Colton Harris-Moore, Criminal or Outlaw?

If you haven't yet heard Colton Harris-Moore, the barefoot bandit, has achieved cult hero status. His Facebook site has thousands of followers, a book will be out soon and a big budget film will follow. His exploits are the subject of news reports worldwide. 18 year old Colton has been on the run for months, police in both the US and Canada plus the US National Guard seem always a step or two behind our boy bandit. All of which is wonderful, the kinda of stuff the media loves. Often, however, the media refers to him as an outlaw instead of a troubled youth or a criminal, a definate insult to outlaws everywhere.

A criminal ignores whatever is inconvenient at the moment while an outlaw often chooses a personally inconvenient and sometimes dangerous course in the name of principle and honor. One difference between a criminal and an outlaw is that while criminals frequently are victims, outlaws never are. Outlaws don't merely live beyond the letter of the law - many businessmen, most politicians and police do that - they live beyond the spirit of the law.

Jesse James was an outlaw, he fought back against the railroad and government that stole his family's farm. Robin Hood, the legend says, stole from the rich and gave to the poor. Pancho Villa shot the landlord who raped his sister. These guys were famous, many others never were and never will be. What ties all of them together is resistance to injustice. An outlaw lives by a moral code, but ignores absurd laws designed to suppress dissent and/or support the rich at the expense of the poor.

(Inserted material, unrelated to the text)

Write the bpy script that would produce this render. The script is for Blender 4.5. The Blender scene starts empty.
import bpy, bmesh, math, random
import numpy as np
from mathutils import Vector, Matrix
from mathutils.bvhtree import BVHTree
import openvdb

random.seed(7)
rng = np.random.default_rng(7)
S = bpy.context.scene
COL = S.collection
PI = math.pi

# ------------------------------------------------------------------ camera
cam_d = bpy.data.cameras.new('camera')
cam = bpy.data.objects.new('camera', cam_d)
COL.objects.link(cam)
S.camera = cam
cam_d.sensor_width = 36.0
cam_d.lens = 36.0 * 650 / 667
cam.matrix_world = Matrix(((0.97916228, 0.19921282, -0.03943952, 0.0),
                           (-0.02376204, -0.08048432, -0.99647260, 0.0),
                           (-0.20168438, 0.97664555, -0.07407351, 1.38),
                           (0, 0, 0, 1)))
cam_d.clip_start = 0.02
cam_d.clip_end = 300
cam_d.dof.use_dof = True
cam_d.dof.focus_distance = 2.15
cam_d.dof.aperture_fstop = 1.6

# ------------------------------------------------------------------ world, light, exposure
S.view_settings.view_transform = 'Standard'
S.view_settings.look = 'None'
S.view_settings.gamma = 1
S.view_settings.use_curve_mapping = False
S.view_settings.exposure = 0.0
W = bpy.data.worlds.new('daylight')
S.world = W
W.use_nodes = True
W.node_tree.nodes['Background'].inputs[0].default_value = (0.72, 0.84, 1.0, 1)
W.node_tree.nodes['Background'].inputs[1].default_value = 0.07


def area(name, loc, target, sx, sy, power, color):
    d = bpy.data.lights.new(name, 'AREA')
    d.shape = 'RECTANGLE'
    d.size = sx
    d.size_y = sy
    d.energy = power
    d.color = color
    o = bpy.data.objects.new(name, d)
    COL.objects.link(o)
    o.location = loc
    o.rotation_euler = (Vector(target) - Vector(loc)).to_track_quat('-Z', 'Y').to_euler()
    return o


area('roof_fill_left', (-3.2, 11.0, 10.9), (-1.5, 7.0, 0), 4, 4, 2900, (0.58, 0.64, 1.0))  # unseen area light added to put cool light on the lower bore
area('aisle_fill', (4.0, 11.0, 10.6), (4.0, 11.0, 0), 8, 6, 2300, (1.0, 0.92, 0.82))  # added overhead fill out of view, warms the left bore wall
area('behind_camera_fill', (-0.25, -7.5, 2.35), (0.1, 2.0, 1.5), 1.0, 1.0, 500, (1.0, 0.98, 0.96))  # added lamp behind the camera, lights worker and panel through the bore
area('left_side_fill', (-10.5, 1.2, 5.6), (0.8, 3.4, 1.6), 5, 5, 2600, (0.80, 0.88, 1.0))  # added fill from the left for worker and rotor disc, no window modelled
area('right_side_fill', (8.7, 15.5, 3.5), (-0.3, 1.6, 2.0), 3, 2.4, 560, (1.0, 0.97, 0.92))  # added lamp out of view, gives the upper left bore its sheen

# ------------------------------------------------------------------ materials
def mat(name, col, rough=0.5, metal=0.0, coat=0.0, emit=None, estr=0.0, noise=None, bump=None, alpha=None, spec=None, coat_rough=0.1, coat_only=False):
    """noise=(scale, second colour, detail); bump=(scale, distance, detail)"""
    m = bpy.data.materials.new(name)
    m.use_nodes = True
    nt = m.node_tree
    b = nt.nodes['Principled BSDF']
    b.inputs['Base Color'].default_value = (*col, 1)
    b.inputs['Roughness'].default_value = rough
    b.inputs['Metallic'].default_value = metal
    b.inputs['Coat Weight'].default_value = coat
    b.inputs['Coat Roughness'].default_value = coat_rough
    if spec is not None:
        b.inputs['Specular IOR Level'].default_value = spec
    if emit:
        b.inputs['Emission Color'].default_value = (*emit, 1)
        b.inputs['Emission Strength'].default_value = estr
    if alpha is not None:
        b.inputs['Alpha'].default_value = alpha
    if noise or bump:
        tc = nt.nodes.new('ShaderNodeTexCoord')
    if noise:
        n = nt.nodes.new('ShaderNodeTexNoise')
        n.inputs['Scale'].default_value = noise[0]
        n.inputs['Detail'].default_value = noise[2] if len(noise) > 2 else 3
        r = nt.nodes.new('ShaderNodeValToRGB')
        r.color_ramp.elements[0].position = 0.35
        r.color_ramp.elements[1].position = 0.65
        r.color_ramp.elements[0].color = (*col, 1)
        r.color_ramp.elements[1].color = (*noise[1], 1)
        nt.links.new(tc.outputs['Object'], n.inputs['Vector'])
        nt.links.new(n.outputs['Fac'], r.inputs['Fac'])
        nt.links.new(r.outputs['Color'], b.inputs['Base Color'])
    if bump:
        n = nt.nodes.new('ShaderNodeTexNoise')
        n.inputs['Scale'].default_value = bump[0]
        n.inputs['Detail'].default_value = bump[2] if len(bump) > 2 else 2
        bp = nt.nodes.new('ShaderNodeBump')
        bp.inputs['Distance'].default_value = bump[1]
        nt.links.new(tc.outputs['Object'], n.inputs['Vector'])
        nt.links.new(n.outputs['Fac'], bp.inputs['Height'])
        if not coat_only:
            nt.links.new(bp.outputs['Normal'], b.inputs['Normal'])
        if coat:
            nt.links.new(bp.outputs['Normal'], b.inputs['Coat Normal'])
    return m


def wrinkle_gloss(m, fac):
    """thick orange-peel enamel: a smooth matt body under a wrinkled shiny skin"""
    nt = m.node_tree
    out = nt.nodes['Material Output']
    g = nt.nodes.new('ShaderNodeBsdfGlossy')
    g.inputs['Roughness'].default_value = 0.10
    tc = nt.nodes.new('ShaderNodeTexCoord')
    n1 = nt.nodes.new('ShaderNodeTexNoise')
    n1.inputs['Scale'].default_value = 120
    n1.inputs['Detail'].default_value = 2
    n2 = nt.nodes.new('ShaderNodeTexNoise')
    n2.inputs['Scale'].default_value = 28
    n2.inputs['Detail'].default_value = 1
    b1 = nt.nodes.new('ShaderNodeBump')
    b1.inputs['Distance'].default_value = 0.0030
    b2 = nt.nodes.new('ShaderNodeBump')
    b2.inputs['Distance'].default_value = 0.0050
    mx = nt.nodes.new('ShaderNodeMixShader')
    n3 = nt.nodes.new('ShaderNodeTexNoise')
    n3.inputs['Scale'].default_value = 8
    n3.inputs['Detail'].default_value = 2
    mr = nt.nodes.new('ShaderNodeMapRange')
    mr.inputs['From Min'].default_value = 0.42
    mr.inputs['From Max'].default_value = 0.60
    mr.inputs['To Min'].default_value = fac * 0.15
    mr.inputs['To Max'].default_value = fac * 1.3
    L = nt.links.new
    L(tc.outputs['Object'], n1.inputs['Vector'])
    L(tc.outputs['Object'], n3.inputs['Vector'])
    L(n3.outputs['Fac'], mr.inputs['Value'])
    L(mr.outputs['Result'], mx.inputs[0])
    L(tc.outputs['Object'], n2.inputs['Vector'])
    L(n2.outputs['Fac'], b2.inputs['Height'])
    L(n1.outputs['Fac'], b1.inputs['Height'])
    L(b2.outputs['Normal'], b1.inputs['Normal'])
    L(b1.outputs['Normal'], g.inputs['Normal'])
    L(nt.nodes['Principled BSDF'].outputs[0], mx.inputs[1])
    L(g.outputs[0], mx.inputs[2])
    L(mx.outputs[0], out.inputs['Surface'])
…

Colton may be a victim, may be a criminal, but isn't an outlaw unless he... known or unknown to us, distributes the money and food to the homeless or sends cash home to support his mom and other poor folks in his hometown. Colton Harris-Moore has captured the attention of many, if he succeeds in showing that his actions are more than self serving he could raise the exhilaration content of the culture. i hope he does, we need it.